*Task statement*
Starting at the line containing "Write a USD" and ending at the line containing "cam.CreateExposureAttr(EXPOSURE := 1.88)", reproduce each line exactly as written, with both end lines included and all pictures omitted.

________________________

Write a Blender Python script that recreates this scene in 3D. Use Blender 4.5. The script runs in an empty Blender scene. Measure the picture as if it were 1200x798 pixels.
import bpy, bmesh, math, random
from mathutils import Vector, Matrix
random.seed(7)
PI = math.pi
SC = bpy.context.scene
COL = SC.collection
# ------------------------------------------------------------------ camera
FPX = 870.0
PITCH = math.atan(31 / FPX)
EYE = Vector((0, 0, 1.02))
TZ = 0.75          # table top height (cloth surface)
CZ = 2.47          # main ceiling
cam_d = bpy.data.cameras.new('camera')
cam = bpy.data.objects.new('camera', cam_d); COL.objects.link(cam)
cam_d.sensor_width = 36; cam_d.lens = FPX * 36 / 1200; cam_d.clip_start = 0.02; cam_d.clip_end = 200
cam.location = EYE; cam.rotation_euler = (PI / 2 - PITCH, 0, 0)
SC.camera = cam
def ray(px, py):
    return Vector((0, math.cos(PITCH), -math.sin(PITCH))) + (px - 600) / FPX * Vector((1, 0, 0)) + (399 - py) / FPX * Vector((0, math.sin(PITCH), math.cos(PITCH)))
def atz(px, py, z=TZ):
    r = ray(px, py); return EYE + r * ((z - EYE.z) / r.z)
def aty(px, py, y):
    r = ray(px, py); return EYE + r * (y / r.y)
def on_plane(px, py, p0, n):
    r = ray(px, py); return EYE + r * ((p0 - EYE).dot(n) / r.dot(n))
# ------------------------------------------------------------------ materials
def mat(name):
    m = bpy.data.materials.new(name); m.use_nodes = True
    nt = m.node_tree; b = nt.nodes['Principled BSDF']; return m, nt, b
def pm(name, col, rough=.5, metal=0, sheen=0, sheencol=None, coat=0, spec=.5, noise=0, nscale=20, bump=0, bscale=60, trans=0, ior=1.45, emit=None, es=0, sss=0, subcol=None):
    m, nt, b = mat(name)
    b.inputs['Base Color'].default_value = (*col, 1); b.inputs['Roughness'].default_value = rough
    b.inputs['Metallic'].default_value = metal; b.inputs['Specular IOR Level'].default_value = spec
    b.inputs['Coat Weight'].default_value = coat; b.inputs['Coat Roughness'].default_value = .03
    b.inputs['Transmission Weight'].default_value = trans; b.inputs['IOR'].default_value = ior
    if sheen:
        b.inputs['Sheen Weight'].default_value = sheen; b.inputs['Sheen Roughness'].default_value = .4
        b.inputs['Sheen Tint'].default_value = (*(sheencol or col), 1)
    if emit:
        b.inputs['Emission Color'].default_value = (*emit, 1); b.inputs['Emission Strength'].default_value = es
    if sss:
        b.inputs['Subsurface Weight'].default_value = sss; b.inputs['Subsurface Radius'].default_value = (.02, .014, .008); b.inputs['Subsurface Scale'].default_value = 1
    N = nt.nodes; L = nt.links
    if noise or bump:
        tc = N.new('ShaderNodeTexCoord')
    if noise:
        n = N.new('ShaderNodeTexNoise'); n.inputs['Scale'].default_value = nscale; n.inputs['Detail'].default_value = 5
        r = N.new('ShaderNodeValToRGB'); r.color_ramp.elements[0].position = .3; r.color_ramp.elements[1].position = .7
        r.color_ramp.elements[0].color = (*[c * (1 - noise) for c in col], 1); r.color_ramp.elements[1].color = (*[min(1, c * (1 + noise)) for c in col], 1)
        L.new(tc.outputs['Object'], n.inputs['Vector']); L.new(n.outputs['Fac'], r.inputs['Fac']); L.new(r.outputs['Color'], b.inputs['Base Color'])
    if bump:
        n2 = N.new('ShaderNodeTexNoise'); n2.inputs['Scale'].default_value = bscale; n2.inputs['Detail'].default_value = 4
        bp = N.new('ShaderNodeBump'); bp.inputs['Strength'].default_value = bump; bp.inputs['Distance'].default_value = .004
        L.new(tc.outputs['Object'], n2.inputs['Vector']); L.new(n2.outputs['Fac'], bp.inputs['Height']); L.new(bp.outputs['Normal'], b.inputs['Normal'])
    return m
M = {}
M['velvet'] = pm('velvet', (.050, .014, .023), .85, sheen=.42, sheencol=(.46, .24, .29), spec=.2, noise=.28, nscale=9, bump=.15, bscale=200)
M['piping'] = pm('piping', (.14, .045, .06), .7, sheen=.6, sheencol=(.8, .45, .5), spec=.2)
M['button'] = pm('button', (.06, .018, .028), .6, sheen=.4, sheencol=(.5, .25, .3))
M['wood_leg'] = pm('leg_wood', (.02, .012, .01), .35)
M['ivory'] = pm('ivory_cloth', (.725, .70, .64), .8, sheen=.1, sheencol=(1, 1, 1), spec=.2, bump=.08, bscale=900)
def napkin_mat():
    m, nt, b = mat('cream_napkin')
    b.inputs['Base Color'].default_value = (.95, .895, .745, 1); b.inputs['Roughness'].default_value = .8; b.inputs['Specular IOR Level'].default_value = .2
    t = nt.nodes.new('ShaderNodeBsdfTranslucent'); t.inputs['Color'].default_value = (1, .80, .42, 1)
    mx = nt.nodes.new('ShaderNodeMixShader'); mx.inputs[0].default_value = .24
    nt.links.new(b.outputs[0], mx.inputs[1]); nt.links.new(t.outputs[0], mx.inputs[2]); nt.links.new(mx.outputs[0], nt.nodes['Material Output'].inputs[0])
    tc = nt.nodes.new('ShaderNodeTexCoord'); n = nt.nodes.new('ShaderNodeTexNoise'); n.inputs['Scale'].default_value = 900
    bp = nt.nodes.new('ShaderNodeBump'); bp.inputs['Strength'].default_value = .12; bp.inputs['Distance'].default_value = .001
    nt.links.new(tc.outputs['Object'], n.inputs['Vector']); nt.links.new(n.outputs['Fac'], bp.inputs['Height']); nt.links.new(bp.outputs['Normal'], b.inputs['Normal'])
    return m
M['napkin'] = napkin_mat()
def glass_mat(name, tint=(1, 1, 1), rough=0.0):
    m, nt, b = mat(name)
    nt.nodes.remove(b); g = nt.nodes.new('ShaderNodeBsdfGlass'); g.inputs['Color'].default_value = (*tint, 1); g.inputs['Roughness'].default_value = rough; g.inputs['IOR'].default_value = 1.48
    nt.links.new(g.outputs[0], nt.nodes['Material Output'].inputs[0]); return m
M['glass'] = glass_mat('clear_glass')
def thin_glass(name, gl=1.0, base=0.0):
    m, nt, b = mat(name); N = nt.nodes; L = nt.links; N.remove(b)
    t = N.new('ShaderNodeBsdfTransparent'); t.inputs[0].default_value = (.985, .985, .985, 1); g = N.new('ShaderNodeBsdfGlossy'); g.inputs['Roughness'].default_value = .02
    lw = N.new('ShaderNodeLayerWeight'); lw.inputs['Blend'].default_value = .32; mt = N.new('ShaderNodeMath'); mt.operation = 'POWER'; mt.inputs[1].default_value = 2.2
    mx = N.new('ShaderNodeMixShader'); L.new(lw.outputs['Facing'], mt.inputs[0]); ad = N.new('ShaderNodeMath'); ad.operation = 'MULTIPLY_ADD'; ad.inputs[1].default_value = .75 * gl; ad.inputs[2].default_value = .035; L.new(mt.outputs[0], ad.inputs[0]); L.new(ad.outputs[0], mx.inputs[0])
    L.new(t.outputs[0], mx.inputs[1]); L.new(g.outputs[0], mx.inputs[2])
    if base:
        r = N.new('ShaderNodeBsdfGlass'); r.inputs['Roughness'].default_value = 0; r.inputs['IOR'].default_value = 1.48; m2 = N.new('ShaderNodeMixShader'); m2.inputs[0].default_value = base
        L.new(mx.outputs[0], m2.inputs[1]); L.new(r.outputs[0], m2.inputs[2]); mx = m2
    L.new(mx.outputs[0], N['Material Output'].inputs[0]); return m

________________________

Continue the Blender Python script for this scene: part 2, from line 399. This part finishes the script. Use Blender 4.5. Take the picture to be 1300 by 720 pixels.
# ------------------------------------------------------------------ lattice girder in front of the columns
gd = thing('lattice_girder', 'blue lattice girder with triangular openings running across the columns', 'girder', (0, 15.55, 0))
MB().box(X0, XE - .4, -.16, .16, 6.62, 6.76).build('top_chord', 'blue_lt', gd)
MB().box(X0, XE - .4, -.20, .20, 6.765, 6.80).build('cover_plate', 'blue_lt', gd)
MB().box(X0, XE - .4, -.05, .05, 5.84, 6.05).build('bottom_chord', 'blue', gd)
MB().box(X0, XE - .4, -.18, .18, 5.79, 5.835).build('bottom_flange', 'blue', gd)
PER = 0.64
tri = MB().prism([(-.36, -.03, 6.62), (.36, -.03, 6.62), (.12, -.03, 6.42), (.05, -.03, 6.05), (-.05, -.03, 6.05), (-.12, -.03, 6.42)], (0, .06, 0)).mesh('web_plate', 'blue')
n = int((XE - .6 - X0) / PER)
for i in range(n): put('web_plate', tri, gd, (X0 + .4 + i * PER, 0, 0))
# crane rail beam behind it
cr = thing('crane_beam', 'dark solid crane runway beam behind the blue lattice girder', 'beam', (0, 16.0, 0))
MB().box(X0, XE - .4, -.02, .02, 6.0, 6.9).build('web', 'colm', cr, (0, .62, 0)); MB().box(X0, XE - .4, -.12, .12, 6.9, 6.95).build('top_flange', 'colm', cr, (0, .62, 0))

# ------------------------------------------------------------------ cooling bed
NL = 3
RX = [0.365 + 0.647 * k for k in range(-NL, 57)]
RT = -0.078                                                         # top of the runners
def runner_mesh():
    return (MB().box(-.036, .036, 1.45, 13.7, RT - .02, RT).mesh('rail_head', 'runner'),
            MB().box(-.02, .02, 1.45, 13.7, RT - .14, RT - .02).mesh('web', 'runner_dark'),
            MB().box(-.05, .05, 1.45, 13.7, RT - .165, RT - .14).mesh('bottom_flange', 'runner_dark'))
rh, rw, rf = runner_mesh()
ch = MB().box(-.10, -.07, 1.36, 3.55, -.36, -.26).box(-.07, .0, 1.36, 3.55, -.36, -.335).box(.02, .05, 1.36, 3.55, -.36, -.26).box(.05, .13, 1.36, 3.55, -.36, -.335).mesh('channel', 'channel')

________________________

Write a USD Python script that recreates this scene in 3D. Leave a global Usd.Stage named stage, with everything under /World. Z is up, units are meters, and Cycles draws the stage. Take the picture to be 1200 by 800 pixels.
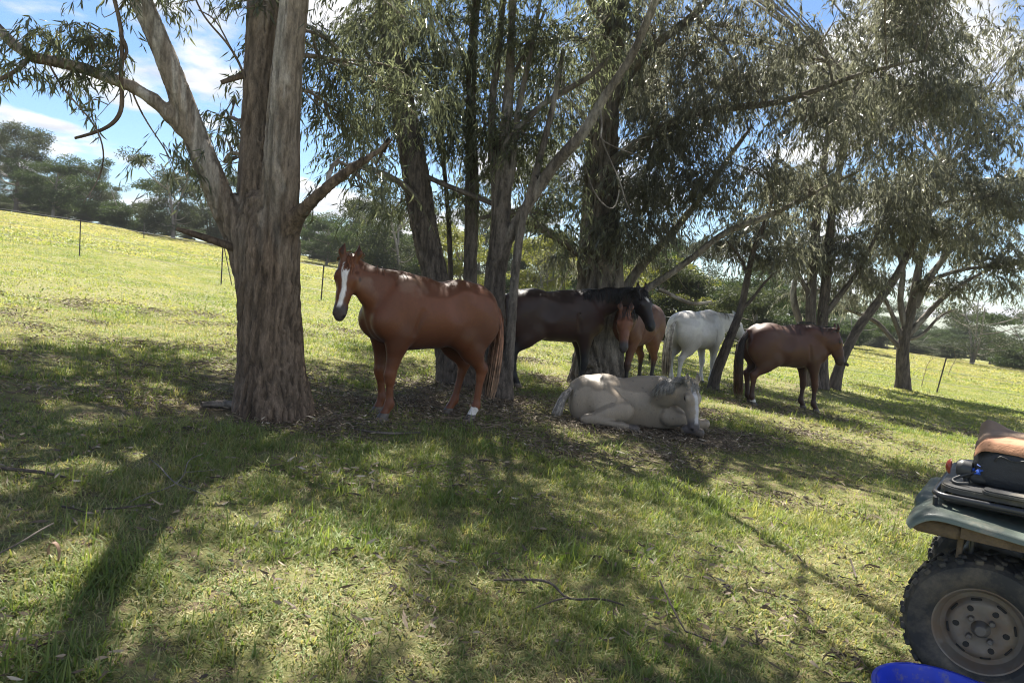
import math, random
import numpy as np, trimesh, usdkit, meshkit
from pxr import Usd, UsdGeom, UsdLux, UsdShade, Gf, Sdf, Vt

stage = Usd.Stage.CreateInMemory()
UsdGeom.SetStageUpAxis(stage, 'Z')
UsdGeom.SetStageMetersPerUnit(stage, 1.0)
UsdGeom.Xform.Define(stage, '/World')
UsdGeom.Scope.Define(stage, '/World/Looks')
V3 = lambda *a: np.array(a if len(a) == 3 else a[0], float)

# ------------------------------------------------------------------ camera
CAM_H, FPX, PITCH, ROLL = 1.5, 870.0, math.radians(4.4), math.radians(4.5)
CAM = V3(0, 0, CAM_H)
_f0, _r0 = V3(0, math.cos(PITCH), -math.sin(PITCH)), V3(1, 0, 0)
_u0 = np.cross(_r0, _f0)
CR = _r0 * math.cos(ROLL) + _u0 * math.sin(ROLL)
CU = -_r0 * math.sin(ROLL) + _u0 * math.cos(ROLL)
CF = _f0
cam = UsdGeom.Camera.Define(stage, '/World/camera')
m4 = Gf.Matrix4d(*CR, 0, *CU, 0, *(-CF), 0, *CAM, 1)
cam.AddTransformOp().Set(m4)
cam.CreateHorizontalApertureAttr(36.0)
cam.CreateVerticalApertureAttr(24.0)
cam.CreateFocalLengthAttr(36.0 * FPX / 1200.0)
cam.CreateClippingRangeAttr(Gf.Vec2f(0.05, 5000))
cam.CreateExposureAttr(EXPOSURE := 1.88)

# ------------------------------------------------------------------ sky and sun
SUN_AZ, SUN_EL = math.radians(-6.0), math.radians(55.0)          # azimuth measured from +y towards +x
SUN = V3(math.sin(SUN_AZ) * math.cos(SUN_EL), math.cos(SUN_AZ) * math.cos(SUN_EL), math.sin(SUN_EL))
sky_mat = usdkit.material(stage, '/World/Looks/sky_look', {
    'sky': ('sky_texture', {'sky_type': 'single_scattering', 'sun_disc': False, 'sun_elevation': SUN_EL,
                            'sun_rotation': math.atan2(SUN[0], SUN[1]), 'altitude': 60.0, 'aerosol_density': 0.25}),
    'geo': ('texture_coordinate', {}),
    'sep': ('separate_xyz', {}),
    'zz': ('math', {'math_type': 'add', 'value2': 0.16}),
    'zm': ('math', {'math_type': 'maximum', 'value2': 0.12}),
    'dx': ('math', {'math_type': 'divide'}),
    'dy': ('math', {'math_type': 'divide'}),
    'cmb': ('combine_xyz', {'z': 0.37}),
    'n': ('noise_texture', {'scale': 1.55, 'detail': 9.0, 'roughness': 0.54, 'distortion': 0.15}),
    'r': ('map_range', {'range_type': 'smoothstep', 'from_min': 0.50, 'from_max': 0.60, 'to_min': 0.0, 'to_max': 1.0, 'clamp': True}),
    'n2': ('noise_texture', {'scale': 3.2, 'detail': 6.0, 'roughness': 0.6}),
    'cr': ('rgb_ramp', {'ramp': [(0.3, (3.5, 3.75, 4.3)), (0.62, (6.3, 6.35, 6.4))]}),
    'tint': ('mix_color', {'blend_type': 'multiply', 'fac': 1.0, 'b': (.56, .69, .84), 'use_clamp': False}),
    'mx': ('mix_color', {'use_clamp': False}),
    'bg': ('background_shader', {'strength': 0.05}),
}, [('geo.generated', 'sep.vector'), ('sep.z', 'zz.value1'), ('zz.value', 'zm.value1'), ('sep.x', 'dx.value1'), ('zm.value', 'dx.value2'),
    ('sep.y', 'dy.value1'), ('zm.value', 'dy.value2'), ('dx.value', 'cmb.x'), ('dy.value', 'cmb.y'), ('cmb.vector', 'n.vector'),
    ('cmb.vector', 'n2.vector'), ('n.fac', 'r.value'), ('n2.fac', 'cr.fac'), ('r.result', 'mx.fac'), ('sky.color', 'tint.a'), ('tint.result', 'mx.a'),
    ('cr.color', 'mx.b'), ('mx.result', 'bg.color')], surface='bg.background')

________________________

*Answer for the task*
Write a USD Python script that recreates this scene in 3D. Leave a global Usd.Stage named stage, with everything under /World. Z is up, units are meters, and Cycles draws the stage. Take the picture to be 1200 by 800 pixels.
import math, random
import numpy as np, trimesh, usdkit, meshkit
from pxr import Usd, UsdGeom, UsdLux, UsdShade, Gf, Sdf, Vt

stage = Usd.Stage.CreateInMemory()
UsdGeom.SetStageUpAxis(stage, 'Z')
UsdGeom.SetStageMetersPerUnit(stage, 1.0)
UsdGeom.Xform.Define(stage, '/World')
UsdGeom.Scope.Define(stage, '/World/Looks')
V3 = lambda *a: np.array(a if len(a) == 3 else a[0], float)

# ------------------------------------------------------------------ camera
CAM_H, FPX, PITCH, ROLL = 1.5, 870.0, math.radians(4.4), math.radians(4.5)
CAM = V3(0, 0, CAM_H)
_f0, _r0 = V3(0, math.cos(PITCH), -math.sin(PITCH)), V3(1, 0, 0)
_u0 = np.cross(_r0, _f0)
CR = _r0 * math.cos(ROLL) + _u0 * math.sin(ROLL)
CU = -_r0 * math.sin(ROLL) + _u0 * math.cos(ROLL)
CF = _f0
cam = UsdGeom.Camera.Define(stage, '/World/camera')
m4 = Gf.Matrix4d(*CR, 0, *CU, 0, *(-CF), 0, *CAM, 1)
cam.AddTransformOp().Set(m4)
cam.CreateHorizontalApertureAttr(36.0)
cam.CreateVerticalApertureAttr(24.0)
cam.CreateFocalLengthAttr(36.0 * FPX / 1200.0)
cam.CreateClippingRangeAttr(Gf.Vec2f(0.05, 5000))
cam.CreateExposureAttr(EXPOSURE := 1.88)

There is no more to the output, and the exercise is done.